Comment by hereonout2

21 days ago

> knowing that the world would be worse off if you decided to switch gears and become a carpenter/baker/bartender/choose your adventure.

I don't understand what you're weighing this against? A job that is literally saving lives maybe, or really leading in a field of science or technology?

Most of us don't have that though, even here on hacker news. Most of us are part of a larger effort that will progress just as well without us, our personal impact is marginal at best.

I've worked in tech for two decades for a company I deem "moral" and I feel I've had impact. But I could have fitted kitchens or made wedding cakes for that time and had just as positive an impact on the world and people I serve professionally. Hell, if I was a carpenter my work could probably outlast anything I've done in tech.

This is a point too rarely made.

Most work that produces something people are willing to pay for does make the world a better place!

Not enormously so for the vast majority of us, but what one person out of 8 billion can do.

  • There's an aspect of longevity to our impact I love to contemplate.

    For most of us, our tech work will be long forgotten and obsolete 20 years from now. At best it will have provided some small intangible advance - hopefully for the better.
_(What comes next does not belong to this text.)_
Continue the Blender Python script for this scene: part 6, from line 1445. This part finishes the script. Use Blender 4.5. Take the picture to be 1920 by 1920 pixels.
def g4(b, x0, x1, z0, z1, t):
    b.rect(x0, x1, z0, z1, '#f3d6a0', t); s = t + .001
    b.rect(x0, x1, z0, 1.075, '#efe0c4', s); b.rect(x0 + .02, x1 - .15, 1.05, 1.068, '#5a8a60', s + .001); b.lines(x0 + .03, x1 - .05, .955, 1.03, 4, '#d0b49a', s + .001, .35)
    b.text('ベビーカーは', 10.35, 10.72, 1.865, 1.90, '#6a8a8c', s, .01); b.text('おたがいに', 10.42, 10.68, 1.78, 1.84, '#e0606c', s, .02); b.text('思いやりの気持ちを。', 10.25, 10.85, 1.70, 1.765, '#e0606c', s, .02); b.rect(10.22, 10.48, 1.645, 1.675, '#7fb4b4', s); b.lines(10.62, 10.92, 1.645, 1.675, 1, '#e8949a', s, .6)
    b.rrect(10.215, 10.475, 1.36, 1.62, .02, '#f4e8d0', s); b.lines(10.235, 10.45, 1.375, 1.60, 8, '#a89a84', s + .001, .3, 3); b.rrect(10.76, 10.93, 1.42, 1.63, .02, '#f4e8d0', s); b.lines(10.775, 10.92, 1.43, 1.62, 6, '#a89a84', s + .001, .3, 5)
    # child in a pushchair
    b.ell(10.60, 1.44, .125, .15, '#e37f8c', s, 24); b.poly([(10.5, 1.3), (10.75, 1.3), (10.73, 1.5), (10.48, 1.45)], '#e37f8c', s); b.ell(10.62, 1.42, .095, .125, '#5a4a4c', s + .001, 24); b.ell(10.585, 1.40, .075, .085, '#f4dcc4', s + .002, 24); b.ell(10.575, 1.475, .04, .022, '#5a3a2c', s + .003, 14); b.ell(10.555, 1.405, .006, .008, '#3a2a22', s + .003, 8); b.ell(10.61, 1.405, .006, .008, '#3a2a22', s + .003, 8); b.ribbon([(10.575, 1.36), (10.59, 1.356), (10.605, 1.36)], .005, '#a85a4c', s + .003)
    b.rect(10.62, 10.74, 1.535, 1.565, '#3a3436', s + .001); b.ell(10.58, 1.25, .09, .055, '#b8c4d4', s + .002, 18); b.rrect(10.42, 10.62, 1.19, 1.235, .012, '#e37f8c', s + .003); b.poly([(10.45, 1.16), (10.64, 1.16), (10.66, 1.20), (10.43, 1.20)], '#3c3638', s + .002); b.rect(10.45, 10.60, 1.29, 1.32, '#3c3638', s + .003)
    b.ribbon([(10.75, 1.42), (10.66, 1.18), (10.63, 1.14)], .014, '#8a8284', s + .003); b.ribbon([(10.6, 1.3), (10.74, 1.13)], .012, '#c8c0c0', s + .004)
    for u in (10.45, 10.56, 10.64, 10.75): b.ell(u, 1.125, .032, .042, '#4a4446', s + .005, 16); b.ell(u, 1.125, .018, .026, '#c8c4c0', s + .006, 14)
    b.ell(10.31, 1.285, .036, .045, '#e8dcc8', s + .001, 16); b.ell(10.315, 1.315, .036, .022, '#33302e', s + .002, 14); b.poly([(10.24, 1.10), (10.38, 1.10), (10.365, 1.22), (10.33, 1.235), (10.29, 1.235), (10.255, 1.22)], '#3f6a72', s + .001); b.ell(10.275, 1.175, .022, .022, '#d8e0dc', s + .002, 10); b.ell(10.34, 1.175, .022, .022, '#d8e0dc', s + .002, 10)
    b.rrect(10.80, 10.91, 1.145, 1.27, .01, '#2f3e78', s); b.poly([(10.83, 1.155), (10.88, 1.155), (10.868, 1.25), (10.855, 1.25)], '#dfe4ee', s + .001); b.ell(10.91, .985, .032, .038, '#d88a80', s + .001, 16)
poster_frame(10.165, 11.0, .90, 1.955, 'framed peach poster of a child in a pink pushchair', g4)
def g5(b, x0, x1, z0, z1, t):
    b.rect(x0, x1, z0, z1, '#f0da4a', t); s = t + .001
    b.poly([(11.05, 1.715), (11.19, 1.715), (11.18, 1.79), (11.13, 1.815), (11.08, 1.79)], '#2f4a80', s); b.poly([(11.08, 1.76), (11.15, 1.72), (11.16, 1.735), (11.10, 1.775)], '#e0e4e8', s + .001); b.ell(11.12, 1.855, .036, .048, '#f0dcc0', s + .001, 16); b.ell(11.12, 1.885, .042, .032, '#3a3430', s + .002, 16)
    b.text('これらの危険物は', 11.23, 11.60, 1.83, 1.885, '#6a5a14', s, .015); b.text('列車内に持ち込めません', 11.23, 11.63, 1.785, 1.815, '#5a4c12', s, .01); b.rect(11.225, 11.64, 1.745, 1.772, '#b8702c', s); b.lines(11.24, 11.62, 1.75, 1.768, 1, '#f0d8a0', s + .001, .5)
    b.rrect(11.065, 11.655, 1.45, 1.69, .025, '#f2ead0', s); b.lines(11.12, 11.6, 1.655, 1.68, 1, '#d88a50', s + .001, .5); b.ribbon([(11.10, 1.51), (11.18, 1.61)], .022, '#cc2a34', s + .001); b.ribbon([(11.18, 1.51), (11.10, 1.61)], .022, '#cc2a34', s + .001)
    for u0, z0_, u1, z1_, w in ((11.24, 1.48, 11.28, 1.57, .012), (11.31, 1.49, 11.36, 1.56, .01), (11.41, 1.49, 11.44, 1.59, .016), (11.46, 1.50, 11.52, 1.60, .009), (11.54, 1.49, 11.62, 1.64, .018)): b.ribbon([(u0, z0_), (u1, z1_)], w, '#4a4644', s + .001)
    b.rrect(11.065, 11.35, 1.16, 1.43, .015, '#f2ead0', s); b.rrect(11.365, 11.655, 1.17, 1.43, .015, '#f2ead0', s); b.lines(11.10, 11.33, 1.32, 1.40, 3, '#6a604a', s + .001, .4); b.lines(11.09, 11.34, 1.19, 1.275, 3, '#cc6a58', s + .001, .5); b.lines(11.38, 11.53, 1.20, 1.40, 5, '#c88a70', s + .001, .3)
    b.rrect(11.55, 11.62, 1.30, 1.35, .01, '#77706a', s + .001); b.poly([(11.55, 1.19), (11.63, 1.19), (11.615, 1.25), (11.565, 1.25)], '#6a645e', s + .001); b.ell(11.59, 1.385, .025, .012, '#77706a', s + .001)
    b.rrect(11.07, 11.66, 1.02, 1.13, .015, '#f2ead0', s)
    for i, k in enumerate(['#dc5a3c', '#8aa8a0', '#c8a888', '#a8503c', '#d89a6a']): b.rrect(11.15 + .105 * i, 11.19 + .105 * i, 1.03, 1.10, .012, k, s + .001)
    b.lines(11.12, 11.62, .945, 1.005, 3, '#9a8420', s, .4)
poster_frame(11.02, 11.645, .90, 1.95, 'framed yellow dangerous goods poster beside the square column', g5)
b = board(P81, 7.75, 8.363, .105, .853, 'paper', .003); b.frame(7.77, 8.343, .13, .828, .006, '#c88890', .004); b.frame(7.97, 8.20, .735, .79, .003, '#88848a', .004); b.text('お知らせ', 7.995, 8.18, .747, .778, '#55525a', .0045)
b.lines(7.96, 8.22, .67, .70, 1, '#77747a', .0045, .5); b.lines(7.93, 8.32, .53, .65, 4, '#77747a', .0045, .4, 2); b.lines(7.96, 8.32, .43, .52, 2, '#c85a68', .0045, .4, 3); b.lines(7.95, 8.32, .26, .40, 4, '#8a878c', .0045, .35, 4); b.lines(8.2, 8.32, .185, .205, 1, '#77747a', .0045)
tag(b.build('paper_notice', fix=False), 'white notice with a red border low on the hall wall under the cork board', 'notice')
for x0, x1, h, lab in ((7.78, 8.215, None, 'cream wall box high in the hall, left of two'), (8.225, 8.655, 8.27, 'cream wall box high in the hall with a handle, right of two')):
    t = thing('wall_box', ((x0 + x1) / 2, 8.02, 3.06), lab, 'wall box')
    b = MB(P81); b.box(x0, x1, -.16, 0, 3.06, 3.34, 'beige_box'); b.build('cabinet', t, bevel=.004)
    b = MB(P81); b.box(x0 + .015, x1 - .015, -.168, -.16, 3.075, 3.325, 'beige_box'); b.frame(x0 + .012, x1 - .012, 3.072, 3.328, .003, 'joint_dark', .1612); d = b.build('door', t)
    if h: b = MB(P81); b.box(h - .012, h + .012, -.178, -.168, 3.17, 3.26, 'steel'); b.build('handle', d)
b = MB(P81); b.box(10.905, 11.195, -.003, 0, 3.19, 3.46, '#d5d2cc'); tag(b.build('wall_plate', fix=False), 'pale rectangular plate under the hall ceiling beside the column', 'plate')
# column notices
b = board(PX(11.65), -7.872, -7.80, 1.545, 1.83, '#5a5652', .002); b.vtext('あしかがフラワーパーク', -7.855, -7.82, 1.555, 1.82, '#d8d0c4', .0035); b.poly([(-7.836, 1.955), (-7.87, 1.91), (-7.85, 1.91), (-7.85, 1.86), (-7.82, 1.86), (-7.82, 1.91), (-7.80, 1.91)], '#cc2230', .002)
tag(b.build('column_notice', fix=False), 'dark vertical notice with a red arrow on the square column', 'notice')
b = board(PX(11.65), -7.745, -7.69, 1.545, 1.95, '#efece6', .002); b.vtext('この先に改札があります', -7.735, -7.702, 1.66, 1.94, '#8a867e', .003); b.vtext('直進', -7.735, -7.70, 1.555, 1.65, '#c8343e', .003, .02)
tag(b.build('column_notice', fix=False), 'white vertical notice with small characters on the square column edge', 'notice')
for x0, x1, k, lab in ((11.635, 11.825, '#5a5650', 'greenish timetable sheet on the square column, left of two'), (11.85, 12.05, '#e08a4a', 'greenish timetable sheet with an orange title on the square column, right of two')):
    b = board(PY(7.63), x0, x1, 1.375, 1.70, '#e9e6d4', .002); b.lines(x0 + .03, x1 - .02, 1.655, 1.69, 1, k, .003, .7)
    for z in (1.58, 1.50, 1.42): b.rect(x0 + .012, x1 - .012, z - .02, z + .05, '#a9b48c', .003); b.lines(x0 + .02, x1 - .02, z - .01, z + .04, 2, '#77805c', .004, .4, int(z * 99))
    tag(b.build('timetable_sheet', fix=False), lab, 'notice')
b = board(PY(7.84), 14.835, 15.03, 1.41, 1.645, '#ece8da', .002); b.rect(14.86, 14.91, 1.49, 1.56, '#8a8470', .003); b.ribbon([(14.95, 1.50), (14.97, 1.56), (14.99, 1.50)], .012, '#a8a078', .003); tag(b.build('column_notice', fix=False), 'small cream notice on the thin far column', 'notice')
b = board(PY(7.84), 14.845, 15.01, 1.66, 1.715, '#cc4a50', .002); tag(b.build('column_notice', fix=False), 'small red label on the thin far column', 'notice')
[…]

    But the people that built my house died before I was born, yet their work has a tangible ongoing impact to this day.

    The people who built some European cathedrals lived over 800 years ago, yet that padstone laid by some nameless apprentice still holds an entire functional building in place.

  • I’m not sure I buy the premise as it reads as a Libertarian pipe dream. There are just too many examples of people willing to pay for something immoral or unethical to think that transactions can be broadly painted as a net good.

    Capitalist transactions are a reflection of value systems and our own shortcomings/biases. To the extent that humans are flawed, many of those transactions are going to be ethically flawed as well.